◎「ためつもの」
「ためつもの(発生めつ物)」。「ため(発生め)」は「たみ(発生み)」の自動表現。動詞「ため(発生め)」にかんしては「たみ(発生み)」(1月17日)や「たまひ(給ひ・賜ひ)」の項参照。「つ」は所属を、空間的時間的同動を、表現する助詞。全体は、発生したもの、現れたもの、ということですが、それを現した主体は自然界をつかさどるエネルギーのようなものです。「ためつもの」の実態は食べ物や酒ですが、その意味は、自然の恵み、のような意。
「爾(ここに)大氣都比賣(おほげつひめ)鼻(はな)口(くち)また尻(しり)より、種種(くさぐさ)の味物(ためつもの)取(と)り出(いだ)して、種種(くさぐさ)作(つく)り具(そな)へて進(たてまつ)る時(とき)に…」(『古事記』)。
「悠紀(ゆき)に供奉(そなへたてまつ)る其国宰姓名等か進(たてまつ)れる雑物 合若干荷…献物…御酒若干缶……多米都物雑菓子若干輿」(『儀式(貞観)』:「悠紀(ゆき)」は大嘗祭における祭祀の準備を整える国)。
◎「ためらひ(躊躇)」(動詞)
「ためへりあひ(溜め減り合ひ)」。嘆きであれなんであれ、なんらかの情動が沸き起こる。それが、表に現れるのではなく、内面に溜められる状態になる。同時に、溜められていくその情動因とでもいうようなものが減ることも起こる。溜め増えることと減ることという矛盾した情動が同時に起こる。心地が悪くなる病状が湧き上がるような場合にも言われ、それが湧き上がり溜めることとそれが減ることが同時に起こる状態になる。さらには、何ごとかへと積極的に活動する動因がより強く増していきそれが溜められることとそれを抑制し減ることが同時に起こることも「ためへりあひ(溜め減り合ひ)→ためらひ」と表現される。
「源宰相久しくためらひて、『………』とて伏し転び泣き惑ひつつ、宮の御返聞(きこ)え給ふ」(『宇津保物語』:高まる情動を取り乱すまいと抑えるような状態になっている)。
「なやましく侍(はべり)て、うち(内裏)へも参らず。まかりありきもし侍らねばなん、そこにも参りこぬ。
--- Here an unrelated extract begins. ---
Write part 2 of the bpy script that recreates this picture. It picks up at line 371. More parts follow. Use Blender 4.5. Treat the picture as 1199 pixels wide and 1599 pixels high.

いまためらひて。まことや菅原は、………と聞(きこ)え給へり」(『宇津保物語』:心身の状態がよくなかったが、いまは少しおさまり平常になった)。
「『世のまつりごとは司召(つかさめし)にあるべきなり。然あれば、大臣大将などより始めて、靫負(ゆげひ)のまつりごとまで、人の耳おどろくばかりのつかさをば能(よ)くためらひて、世の人いはむ事を聞くべきなり』」(『今鏡』:結論へ向かう思考とそれへの反省とが同時に起こりつつ判断がすすむ)。
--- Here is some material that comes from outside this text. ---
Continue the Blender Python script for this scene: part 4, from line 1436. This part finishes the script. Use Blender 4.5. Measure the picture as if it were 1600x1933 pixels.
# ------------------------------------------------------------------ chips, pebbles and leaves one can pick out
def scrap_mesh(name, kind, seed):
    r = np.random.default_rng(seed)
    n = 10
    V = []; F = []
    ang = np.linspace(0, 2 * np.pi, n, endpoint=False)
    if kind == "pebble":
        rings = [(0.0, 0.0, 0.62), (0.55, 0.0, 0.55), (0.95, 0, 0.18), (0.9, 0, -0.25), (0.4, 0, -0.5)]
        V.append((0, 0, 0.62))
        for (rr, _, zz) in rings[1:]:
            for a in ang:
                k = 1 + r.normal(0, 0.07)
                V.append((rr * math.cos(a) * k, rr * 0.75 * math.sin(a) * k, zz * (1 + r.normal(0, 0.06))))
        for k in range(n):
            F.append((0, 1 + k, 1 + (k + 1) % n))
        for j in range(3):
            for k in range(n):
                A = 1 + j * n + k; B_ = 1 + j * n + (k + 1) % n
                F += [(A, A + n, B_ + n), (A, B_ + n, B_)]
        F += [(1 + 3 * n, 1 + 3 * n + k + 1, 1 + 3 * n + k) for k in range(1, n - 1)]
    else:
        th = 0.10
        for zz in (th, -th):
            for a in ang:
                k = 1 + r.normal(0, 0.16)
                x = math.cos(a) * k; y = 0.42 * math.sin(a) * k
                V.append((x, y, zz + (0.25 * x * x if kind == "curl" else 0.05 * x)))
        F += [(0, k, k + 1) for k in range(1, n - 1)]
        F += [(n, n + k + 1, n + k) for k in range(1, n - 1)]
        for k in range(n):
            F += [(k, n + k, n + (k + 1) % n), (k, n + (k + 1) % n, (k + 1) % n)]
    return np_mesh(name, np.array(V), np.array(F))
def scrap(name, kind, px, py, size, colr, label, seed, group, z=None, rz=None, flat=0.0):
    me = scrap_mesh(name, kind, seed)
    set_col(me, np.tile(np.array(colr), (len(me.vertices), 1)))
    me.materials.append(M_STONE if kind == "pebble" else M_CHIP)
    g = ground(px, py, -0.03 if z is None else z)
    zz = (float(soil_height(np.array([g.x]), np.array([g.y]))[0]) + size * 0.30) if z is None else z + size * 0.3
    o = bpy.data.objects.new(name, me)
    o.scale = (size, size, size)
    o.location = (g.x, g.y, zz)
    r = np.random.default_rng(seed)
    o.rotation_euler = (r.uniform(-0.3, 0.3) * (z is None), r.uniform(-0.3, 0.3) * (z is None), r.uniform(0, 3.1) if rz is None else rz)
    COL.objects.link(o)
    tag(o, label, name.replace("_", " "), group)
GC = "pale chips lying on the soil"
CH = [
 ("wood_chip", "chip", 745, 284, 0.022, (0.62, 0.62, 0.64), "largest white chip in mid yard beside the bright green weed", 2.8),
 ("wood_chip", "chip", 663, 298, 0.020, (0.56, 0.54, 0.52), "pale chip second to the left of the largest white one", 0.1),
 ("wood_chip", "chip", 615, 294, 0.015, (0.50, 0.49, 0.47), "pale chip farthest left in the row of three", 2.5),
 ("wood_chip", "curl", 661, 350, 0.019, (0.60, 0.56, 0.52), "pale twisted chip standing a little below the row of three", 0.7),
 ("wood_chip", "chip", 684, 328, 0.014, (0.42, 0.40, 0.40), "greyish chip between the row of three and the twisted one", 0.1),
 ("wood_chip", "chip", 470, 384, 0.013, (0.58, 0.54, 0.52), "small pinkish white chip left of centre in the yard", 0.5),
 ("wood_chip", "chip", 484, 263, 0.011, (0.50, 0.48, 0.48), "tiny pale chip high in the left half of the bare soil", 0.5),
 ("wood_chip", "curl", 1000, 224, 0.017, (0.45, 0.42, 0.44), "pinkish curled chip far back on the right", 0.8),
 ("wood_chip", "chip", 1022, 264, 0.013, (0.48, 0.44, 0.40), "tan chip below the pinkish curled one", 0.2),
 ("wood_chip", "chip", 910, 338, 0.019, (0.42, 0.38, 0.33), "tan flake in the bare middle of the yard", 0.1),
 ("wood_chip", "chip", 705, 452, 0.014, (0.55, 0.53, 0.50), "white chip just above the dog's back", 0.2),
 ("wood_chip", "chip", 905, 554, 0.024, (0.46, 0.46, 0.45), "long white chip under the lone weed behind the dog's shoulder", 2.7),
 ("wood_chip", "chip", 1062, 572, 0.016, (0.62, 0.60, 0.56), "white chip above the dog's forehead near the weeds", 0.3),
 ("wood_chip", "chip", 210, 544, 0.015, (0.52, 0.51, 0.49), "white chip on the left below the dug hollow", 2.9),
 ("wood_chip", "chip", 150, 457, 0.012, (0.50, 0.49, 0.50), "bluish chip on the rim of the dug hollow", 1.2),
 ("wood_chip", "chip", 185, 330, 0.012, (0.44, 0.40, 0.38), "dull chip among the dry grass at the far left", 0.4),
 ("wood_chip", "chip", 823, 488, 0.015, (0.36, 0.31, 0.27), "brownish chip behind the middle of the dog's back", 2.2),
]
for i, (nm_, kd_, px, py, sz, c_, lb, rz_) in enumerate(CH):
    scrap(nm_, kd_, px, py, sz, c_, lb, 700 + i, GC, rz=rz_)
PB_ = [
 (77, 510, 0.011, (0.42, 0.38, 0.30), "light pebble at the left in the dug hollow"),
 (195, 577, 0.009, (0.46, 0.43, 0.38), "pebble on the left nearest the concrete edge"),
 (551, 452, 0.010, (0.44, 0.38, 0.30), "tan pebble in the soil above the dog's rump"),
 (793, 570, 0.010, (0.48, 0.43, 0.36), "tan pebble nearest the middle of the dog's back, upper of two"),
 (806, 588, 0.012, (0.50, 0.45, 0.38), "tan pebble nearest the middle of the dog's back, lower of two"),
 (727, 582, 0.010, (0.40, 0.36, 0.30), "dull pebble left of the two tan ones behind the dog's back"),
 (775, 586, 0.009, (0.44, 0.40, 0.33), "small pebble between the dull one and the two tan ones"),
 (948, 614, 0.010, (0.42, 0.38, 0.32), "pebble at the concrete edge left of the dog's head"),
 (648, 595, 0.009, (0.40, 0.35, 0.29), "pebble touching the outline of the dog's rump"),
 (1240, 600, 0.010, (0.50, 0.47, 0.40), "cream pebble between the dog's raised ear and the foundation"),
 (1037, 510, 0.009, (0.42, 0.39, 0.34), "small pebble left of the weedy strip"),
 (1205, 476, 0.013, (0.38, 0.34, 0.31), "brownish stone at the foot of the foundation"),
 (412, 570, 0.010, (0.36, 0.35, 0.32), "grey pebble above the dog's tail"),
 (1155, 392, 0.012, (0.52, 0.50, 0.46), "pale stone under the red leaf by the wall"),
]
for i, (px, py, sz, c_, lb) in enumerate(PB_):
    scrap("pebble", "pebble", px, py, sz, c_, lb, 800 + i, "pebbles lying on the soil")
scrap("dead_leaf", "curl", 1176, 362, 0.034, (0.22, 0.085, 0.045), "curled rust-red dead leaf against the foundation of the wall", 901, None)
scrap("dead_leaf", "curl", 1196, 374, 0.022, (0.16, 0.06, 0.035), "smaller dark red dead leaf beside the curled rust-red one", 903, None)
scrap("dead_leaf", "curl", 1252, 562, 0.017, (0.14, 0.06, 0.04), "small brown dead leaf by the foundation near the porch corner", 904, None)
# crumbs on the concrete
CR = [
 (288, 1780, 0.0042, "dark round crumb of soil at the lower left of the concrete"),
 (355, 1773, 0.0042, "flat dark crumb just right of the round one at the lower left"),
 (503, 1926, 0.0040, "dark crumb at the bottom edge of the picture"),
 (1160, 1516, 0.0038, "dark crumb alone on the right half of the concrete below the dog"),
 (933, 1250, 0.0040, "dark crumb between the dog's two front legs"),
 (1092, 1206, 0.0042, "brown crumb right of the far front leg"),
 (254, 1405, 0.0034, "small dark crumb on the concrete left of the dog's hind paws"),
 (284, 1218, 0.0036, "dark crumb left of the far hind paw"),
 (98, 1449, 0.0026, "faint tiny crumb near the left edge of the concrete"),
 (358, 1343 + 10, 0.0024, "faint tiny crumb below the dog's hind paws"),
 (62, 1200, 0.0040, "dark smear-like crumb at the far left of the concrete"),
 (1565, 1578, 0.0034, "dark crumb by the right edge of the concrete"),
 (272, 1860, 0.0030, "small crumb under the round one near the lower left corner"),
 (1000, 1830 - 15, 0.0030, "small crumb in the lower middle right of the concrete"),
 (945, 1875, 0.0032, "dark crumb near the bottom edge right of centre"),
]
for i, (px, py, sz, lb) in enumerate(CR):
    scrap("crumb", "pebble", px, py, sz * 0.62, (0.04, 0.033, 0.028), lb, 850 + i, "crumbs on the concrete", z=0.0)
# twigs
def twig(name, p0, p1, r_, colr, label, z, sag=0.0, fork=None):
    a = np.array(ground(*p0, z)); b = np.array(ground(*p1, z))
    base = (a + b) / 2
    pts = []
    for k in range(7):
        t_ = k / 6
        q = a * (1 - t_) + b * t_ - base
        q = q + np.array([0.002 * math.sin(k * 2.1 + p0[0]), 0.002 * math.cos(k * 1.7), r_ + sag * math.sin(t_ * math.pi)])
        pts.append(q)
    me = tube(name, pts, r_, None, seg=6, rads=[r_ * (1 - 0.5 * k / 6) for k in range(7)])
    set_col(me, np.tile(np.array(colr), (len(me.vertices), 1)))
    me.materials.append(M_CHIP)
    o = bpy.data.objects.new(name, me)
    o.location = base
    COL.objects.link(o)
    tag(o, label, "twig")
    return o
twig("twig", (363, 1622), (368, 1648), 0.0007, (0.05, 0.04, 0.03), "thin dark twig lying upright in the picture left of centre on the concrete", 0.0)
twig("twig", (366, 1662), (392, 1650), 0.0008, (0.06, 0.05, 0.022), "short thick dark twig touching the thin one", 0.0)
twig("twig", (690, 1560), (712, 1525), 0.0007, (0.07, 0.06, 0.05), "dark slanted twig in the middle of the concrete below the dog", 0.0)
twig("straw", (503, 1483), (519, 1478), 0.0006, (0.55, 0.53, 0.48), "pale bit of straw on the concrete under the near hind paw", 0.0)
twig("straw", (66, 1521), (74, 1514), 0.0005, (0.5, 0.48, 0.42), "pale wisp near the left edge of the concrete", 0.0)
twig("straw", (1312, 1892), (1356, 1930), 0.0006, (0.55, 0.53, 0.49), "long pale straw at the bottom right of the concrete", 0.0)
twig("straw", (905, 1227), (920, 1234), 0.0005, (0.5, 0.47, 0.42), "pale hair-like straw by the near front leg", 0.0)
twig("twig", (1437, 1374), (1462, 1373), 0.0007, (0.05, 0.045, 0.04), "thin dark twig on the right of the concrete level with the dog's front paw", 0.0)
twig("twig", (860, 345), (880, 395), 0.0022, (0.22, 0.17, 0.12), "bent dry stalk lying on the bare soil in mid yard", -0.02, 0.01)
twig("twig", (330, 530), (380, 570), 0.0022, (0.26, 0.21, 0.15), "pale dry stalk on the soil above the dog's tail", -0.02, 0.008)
「そのの(園の)別当入道は、さうなき(双無き:並ぶ者なき)庖丁者なり。ある人のもとにて、いみじき鯉を出だしたりければ、皆人(みなひと)、別当入道の庖丁を見ばやと思へども、たやすくうち出でんもいかゞとためらひけるを…」(『徒然草』:言い出すこととそれを抑制することが同時に働く。ここで言う「その(園)」は五条大宮の内裏と言われる。「さうなき」には「双なき:並ぶ者なき」と「左右無き:迷うことなき」がある)。